Hobbycar 1992

This car brought the amphibious concept right up-to-date in 1992 in a vehicle bristling with novel design touches. It made a real splash on a spectacular stand at the Paris Motor Show that year.

Hobbycar 1992
Hobbycar 1992

Hobbycar 1992

  • YEAR REVEALED  1992
  • PLACE OF ORIGIN  Thenay, Loire, France
  • HISTORICAL STATUS  production car
  • ENGINE  four-cylinder, 116ci (1,905cc)
  • MAXIMUM POWER  92bhp
  • LAYOUT  mid-mounted engine driving all four wheels
  • BODYWORK  door-less, four-seater convertible buggy
  • TOP SPEED  87mph (140kph) on land five knots on water
  • NUMBER BUILT 52

Unlike the Amphicar, the Hobbycar was mid-engined rather than front-engined, for better on-water balance, and had four-wheel drive instead of two. The steel-reinforced fiberglass bodywork was also watertight, there being no doors for water to seep through.
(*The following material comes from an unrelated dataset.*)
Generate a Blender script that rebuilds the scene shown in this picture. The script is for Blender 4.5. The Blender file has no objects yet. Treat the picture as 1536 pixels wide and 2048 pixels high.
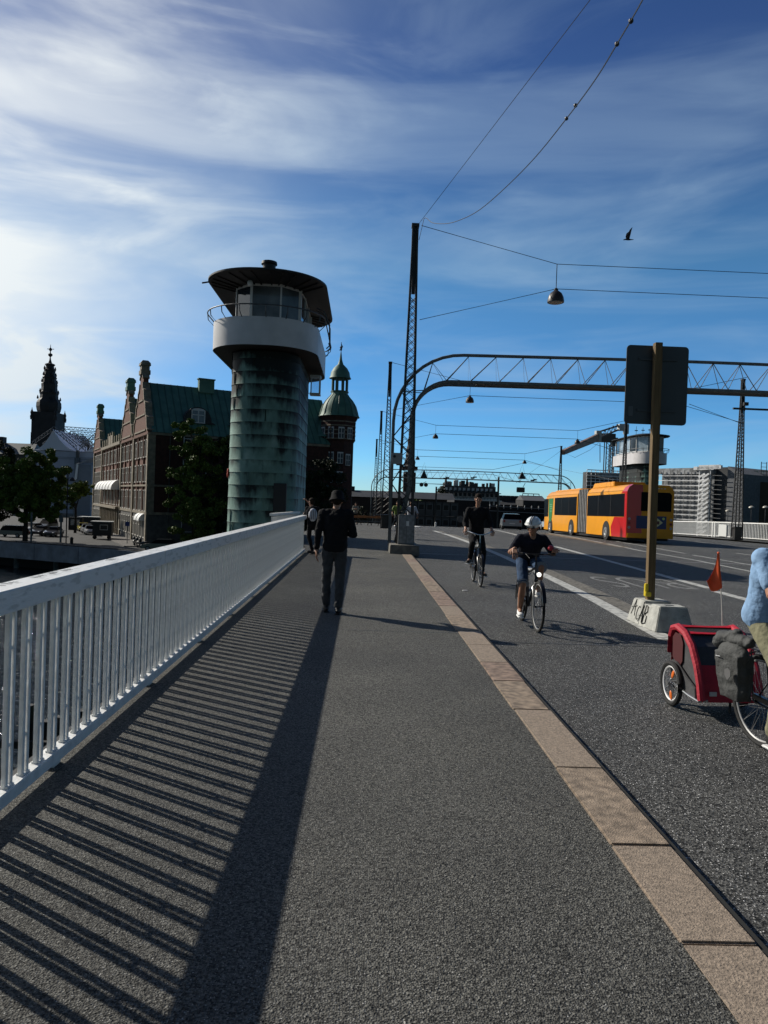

The four pivoting seats could be configured in numerous ways or folded down flush and locked shut, and the dashboard and steering column were also retractable and lockable as one unit.

The windshield was retractable, electrically, to make the Hobbycar absolutely wide open. Propulsion in the water was by two joystickoperated hydrojets that together gave 661lb (300kg) of thrust, for five-knot paddling. To cut water-resistance, the wheels could be pulled up inside the body.

A Peugeot turbodiesel engine was the power source, and the car had adjustable hydro-pneumatic suspension settings for different terrain. The Hobbycar seemed a neatly-resolved design, and the factory even had its own lake for potential buyers to test the car.

Its makers sought to spread the risk of manufacturing expensive $45,000 playthings by developing a compact and luxurious family car, the Passport. This seemed to be a wise strategy, but when the company’s resources became overstretched it was soon forced into administration.